What makes "My Happy Marriage" stand out is how it conveys the quiet pain and the internal journey that Miyo goes through as she finally starts accepting herself. Her love story cannot take off until she allows herself to love and to receive love, and he is only supportive once he realizes what's going on. The story lives and dies with their mutual growth, and the anime does a fantastic job of portraying their journey together, playing on our expectations and ideas of what fairy tales are and should be.
4. Link Click
The first season of "Link Click" was one of the biggest surprises of 2021, a fun, smart twist on the time-travel genre with clear rules, an engaging story, and compelling characters. Now in its second season, "Link Click" doubles down on its brutal cliffhangers, raising the stakes higher than ever and focusing more on visually stunning action. Yes, this is technically not a Japanese show, but a donghua (Chinese animation), but I'm still including it here since A) it is released on Crunchyroll like most other anime and B) it is one of the best shows of the season.
The season leaves behind the show's case of the week format from season 1 to instead dive head first into a single central mystery involving a former cop, a brother-and-sister duo with a tragic past. The stakes are much more personal, the worldbuilding is in full force, and the lore behind the magical powers that allow Lu Guang and Cheng Xiaoshi to dive back in time through pictures takes center stage. The action continues to be impeccably animated, the cliffhangers are quite effective at making you want to pull your hair out, and the villains are as horrific as ever. What makes the new season of "Link Click" so good is how it doubles down on what made its first season special, while making every aspect of the story and world bigger. Still, there is time to shine a light on smaller moments of character interactions, or thematic moments, like a mini-arc revolving around domestic abuse which is portrayed with nuance.
3. Jujutsu Kaisen
While every manga fan and their grandma will likely swear that the anime event of the year is the still-in-progress "Shibuya Incident Arc," audiences should not overlook the miniature flashback "Hidden Inventory / Premature Death" arc that kickstarted the second season of "Jujutsu Kaisen." After alluding to it in the "Jujustu Kaisen 0" movie, this arc is all about the tragically doomed friendship between Satoru Gojo and Suguru Geto. Their story is heartwrenching and compelling, with masterful character work on the two powerful sorcerers that nevertheless still maintains the contemporary humor of "Jujutsu Kaisen." It is hard not to be heartbroken upon seeing what was supposed to be a simple mission result in the falling out of two friends, and the birth of a terrifying villain, even if you already know how the story ends thanks to the movie.
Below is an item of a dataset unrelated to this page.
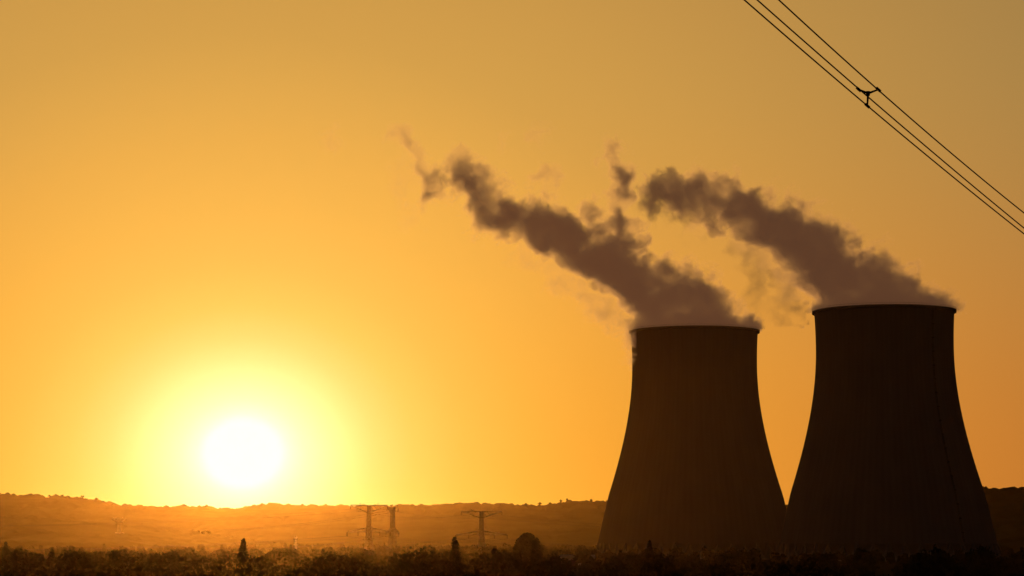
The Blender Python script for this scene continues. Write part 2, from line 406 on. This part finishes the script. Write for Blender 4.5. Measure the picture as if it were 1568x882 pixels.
# ---------------------------------------------------------------- steam plumes
m=bpy.data.materials.new('steam'); m.use_nodes=True; t=m.node_tree; t.nodes.clear()
o=t.nodes.new('ShaderNodeOutputMaterial'); v=t.nodes.new('ShaderNodeVolumeScatter'); va=t.nodes.new('ShaderNodeVolumeAbsorption')
at=t.nodes.new('ShaderNodeAttribute'); at.attribute_name='density'
v.inputs['Color'].default_value=(.98,.80,.66,1); v.inputs['Anisotropy'].default_value=.65
va.inputs['Color'].default_value=(.5,.25,.06,1)
t.links.new(mth(t,'MULTIPLY',at.outputs['Fac'],.15),v.inputs['Density']); t.links.new(mth(t,'MULTIPLY',at.outputs['Fac'],.075),va.inputs['Density'])
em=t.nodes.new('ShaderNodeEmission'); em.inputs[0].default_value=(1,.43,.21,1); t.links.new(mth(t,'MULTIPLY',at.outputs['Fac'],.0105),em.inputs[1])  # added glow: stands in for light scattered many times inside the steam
a_=t.nodes.new('ShaderNodeAddShader'); t.links.new(v.outputs[0],a_.inputs[0]); t.links.new(va.outputs[0],a_.inputs[1])
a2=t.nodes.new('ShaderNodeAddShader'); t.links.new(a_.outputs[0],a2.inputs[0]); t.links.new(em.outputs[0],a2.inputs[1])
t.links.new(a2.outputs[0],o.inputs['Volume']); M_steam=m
m.cycles.volume_step_rate=1.8
SF,CF=386.8,3667.7
def plume(name,T,D,chains,boxes,seed,spill=False,vox=1.1):
    P=[];R=[];Dn=[]
    for ch in chains:
        for i in range(len(ch)-1 if len(ch)>1 else 1):
            a=ch[i]; c=ch[min(i+1,len(ch)-1)]; n=max(1,int(math.dist(a[:3],c[:3])/2.5)) if len(ch)>1 else 1
            for k in range(n):
                f=k/n; q=[a[j]*(1-f)+c[j]*f for j in range(5)]
                P.append((T[0]+q[0],D+q[1],q[2])); R.append(q[3]); Dn.append(q[4])
        if len(ch)>1: q=ch[-1]; P.append((T[0]+q[0],D+q[1],q[2])); R.append(q[3]); Dn.append(q[4])
    me=bpy.data.meshes.new(name); me.from_pydata(P,[],[])
    at=me.attributes.new('rad','FLOAT','POINT'); at.data.foreach_set('value',R)
    at=me.attributes.new('dens','FLOAT','POINT'); at.data.foreach_set('value',Dn)
    ob=bpy.data.objects.new(name,me); COL.objects.link(ob)
    g=bpy.data.node_groups.new(name+'_nodes','GeometryNodeTree')
    g.interface.new_socket('Geometry',in_out='INPUT',socket_type='NodeSocketGeometry')
    g.interface.new_socket('Geometry',in_out='OUTPUT',socket_type='NodeSocketGeometry')
    gi=g.nodes.new('NodeGroupInput'); go=g.nodes.new('NodeGroupOutput'); G=gi.outputs[0]; lk=g.links
    pos=g.nodes.new('GeometryNodeInputPosition').outputs[0]
    def nse(vec,scale,det,off,rough=.5):
        n=g.nodes.new('ShaderNodeTexNoise'); n.inputs['Scale'].default_value=scale; n.inputs['Detail'].default_value=det; n.inputs['Roughness'].default_value=rough
        vv=vmt(g,'ADD',vec,(off+seed*7.3,off*1.7,off*.6)); lk.new(vv,n.inputs['Vector']); return n
    n2=nse(pos,1/16,1,50,.6)
    p1=vmt(g,'ADD',pos,vmt(g,'MULTIPLY',vmt(g,'SUBTRACT',n2.outputs['Color'],(.5,.5,.5)),(34,34,34)))
    sn=g.nodes.new('GeometryNodeSampleNearest'); sn.domain='POINT'; lk.new(G,sn.inputs[0]); lk.new(p1,sn.inputs['Sample Position'])
    def samp(dt,val):
        s=g.nodes.new('GeometryNodeSampleIndex'); s.data_type=dt; s.domain='POINT'; lk.new(G,s.inputs['Geometry'])
        lk.new(val,s.inputs['Value']); lk.new(sn.outputs[0],s.inputs['Index']); return s.outputs[0]
    def attr(nm):
        a=g.nodes.new('GeometryNodeInputNamedAttribute'); a.data_type='FLOAT'; a.inputs[0].default_value=nm; return a.outputs[0]
    np_=samp('FLOAT_VECTOR',g.nodes.new('GeometryNodeInputPosition').outputs[0]); r_=samp('FLOAT',attr('rad')); dn=samp('FLOAT',attr('dens'))
    dist=vmt(g,'DISTANCE',p1,np_,out=1)
    n3=nse(p1,1/9,4,90,.72); n4=nse(pos,1/20,1,140)
    vo=g.nodes.new('ShaderNodeTexVoronoi'); vo.feature='F1'; vo.inputs['Scale'].default_value=1/11; 
    lk.new(p1,vo.inputs['Vector'])
    amp=mth(g,'POWER',r_,.6)
    s=mth(g,'SUBTRACT',mth(g,'MULTIPLY_ADD',r_,1.35,3.8),dist)
    s=mth(g,'ADD',s,mth(g,'MULTIPLY',mth(g,'MULTIPLY',mth(g,'SUBTRACT',.55,vo.outputs['Distance']),1.6),amp))
    s=mth(g,'ADD',s,mth(g,'MULTIPLY',mth(g,'MULTIPLY',mth(g,'SUBTRACT',n3.outputs[0],.5),11.0),amp))
    mrn=g.nodes.new('ShaderNodeMapRange'); mrn.interpolation_type='SMOOTHSTEP'; mrn.inputs['From Min'].default_value=0
    lk.new(s,mrn.inputs[0]); lk.new(mth(g,'ADD',3.0,mth(g,'MULTIPLY',r_,.5)),mrn.inputs['From Max'])
    md=mth(g,'MULTIPLY',mth(g,'SUBTRACT',n4.outputs[0],.15),2.6,clamp=True)
    den=mth(g,'MULTIPLY',mth(g,'MULTIPLY',mrn.outputs[0],dn),md)
    sp=g.nodes.new('ShaderNodeSeparateXYZ'); lk.new(pos,sp.inputs[0])
    dx=mth(g,'SUBTRACT',sp.outputs[0],T[0]); dy=mth(g,'SUBTRACT',sp.outputs[1],D)
    hd=mth(g,'SQRT',mth(g,'ADD',mth(g,'MULTIPLY',dx,dx),mth(g,'MULTIPLY',dy,dy)))
    blk=mth(g,'MULTIPLY',mth(g,'LESS_THAN',sp.outputs[2],165.0),mth(g,'GREATER_THAN',hd,44.2))
    blk=mth(g,'MULTIPLY',blk,mth(g,'GREATER_THAN',dx,-43.0 if spill else -52.0))
    den=mth(g,'MULTIPLY',den,mth(g,'SUBTRACT',1,blk))
    for lo,hi in boxes:
        vc=g.nodes.new('GeometryNodeVolumeCube'); lk.new(den,vc.inputs['Density'])
        vc.inputs['Min'].default_value=lo; vc.inputs['Max'].default_value=hi
        for k,a in enumerate(('Resolution X','Resolution Y','Resolution Z')): vc.inputs[a].default_value=int((hi[k]-lo[k])/vox)
        sm=g.nodes.new('GeometryNodeSetMaterial'); sm.inputs['Material'].default_value=M_steam
        lk.new(vc.outputs[0],sm.inputs[0]); lk.new(sm.outputs[0],go.inputs[0])
    md_=ob.modifiers.new('steam','NODES'); md_.node_group=g
    return ob
def conv(D,cx,pts,y0=0,dy=0,):
    o=[]
    for k,p in enumerate(pts):
        px,py,rp=p[:3]; dn=p[3] if len(p)>3 else 1; v=441-py; Y=CF-.1049*v
        o.append(((px-784)/Y*D-cx,y0+dy*k,EYE+(SF+.9945*v)/Y*D,rp*D/3690,dn))
    return o
mouth=[[(x,y,158.0,10,1)] for x in range(-36,37,8) for y in range(-36,37,8) if x*x+y*y<38*38]
c=lambda *pts,**k:conv(1750,TL[0],pts,**k)
chL=mouth+[c((1035,516,46),(1012,493,52),(988,465,50),(966,438,48),(932,412,48),(898,396,47),(860,370,40),(825,350,32),(795,343,25),(768,332,27),(745,308,24),(725,285,20),(703,266,16),dy=-1),
     c((1150,520,14),(1120,506,20),(1085,486,32),(1050,470,42)),
     c((936,236,10,1),(945,250,10,1),(950,270,9,1),(949,292,9,.9),(945,318,10,1),(948,345,14,1),(955,375,20,1)),
     c((905,325,9,.6),(915,345,10,.8)),
     c((768,218,4,.15)),c((822,208,6,.25),(832,196,5,.2)),
     c((818,268,6,.35),(845,262,6,.3),(856,280,6,.35),(838,285,5,.25)),
     c((968,500,12,.5),(968,520,6,.25),(970,542,6,.2),(966,556,4,.15)),
     c((945,485,14,.3),(905,455,14,.25),(862,428,14,.22),(830,405,12,.2),(790,385,10,.15))]
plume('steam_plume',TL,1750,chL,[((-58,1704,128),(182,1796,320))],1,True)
chW=[c((657,298,9,.9),(657,272,9,.8),(642,245,8,.4),(625,222,8,.35),(612,202,8,.3)),
     c((512,204,7,.2),(508,218,6,.15)),c((632,345,6,.06),(612,250,7,.12))]
plume('steam_wisp',TL,1750,chW,[((-142,1732,222),(-44,1768,320))],1,True)
c=lambda *pts,**k:conv(1596,TR[0],pts,**k)
chR=mouth+[c((1322,488,50),(1298,466,55),(1278,440,54),(1250,412,51),(1213,387,47),(1178,362,45),(1143,340,36),(1102,318,30),(1062,308,28),(1032,303,25),(1008,304,18),dy=-1),
     c((1448,490,12),(1420,478,17),(1375,458,30),(1330,438,38)),
     c((1120,350,9,.3),(1140,375,11,.3),(1165,405,12,.25),(1160,440,9,.2),(1182,470,9,.2),(1188,492,6,.12)),
     c((1225,470,11,.25),(1205,445,13,.3),(1190,420,13,.4)),
     c((1060,335,10,.3),(1085,350,10,.2))]
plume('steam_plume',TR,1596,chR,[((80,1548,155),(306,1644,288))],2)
print('done')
Then there's the season's upgraded aesthetic and visual style. Newcomer director Shōta Goshozono doesn't try to replicate Sunghoo Park's work on the first season, but instead incorporates the cinematic approach Goshozono and MAPPA did in their excellent "Chainsaw Man" adaptation. The result is a show with not just stunning fights, but one that remains visually inventive even in smaller and quieter exposition scenes. Granted, some of that exposition is a bit too clumsy, but this is the best "Jujutsu Kaisen" has ever been, and it promises to get even better as this season goes along.
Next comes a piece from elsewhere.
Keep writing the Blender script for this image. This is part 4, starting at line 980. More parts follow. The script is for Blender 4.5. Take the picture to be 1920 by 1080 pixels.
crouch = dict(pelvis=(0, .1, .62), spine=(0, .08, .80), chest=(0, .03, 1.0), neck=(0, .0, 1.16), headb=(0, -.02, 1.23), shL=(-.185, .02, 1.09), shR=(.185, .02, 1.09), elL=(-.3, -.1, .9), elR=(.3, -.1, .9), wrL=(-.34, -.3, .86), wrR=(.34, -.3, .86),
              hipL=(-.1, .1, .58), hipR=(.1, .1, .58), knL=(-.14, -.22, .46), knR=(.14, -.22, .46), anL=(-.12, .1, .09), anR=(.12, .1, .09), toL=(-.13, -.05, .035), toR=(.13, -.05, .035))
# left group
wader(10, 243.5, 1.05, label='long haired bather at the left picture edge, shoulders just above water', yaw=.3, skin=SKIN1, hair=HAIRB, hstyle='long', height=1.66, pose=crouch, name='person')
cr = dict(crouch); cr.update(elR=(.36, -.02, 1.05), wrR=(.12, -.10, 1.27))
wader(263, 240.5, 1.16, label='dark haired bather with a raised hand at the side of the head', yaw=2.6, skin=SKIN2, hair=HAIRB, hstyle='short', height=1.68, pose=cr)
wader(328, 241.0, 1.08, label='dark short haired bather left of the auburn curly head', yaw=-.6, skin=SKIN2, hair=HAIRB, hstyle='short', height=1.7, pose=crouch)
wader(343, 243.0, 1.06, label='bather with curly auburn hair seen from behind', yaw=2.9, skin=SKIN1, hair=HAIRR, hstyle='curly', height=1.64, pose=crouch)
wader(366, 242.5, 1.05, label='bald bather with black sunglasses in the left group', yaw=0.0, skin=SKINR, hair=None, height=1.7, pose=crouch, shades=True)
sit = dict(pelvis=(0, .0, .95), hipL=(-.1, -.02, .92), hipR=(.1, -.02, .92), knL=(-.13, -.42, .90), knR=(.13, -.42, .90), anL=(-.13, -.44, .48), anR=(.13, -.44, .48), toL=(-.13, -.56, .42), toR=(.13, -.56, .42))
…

2. Zom 100: Bucket List of the Dead
Now, there's a big caveat with this entry, "Zom 100: Bucket List of the Dead." The show has been plagued with so many production issues and delays that the last quarter of the season just got taken off the broadcast schedule completely. Making matters worse is that these issues are seemingly making the studio behind the anime fall into the same crunch culture it so successfully criticizes.
And it is a shame, because what has made it to air for "Zom 100" is not only one of the best shows of the season, but of the year at large. This is a painfully relatable, visually vibrant, and exhilarating zombie comedy about a guy so depressed about his work that the start of a zombie apocalypse becomes the best gift of his life. The first episode alone is one of the best-looking shows of the year regardless of medium or genre, the use of aspect ratio and color literally open up our protagonist's eyes to the beauty of life like he's entering the land of Oz being one of the most memorable scenes of the year. From there, "Zom 100" delivers a delightful spin on the zombie genre by still following the life-of-death situations and tropes we associate with the sub-genre, but giving them a more uplifting tone through a life-affirming story angle of finding the life you always wanted even if it is at the end of the world.
1. Undead Murder Farce
Who knew all you needed to make the best show of the season was to put a disembodied talking head, Sherlock Holmes, Arsène Lupin, the Phantom of the Opera, Frankenstein's Monster, vampires, and werewolves together in a Victorian gothic murder mystery? That's "Undead Murder Farce," and it is one of the funniest, most clever, and delightfully weird shows you can watch this year. The story follows disembodied detective Aya Rindo and her half-Oni assistant Tsugaru, who travel through Europe solving supernatural murder mysteries — and mostly just fight supernatural creatures in the process.
This is what "The League of Extraordinary Gentlemen" movie wishes it was, a smart collection of literary characters involved in a thrilling mystery that both pays homage to their source materials while also putting a new spin on them. This is a world where Dracula is dead and vampires have begun to openly live amongst humans — which means tensions are high between them. In addition to rich worldbuilding, this show has a fantastic eye for visuals, with director Mamoru Hatakeyama framing not just the action, but even the talkative scenes with attention to eye-popping detail. Still, this a mystery show, and "Undead Murder Farce" delivers a thrilling mystery that lays out its clues in front of the audience, but always keeps an emotional layer hidden until the end, when Aya makes her grand deductions without ever being too long or dull. Whether you're in the mood for a good mystery, a cool action show, or a horror-inspired monster mash with every Victorian character you could think of, "Undead Murder Farce" has something for you.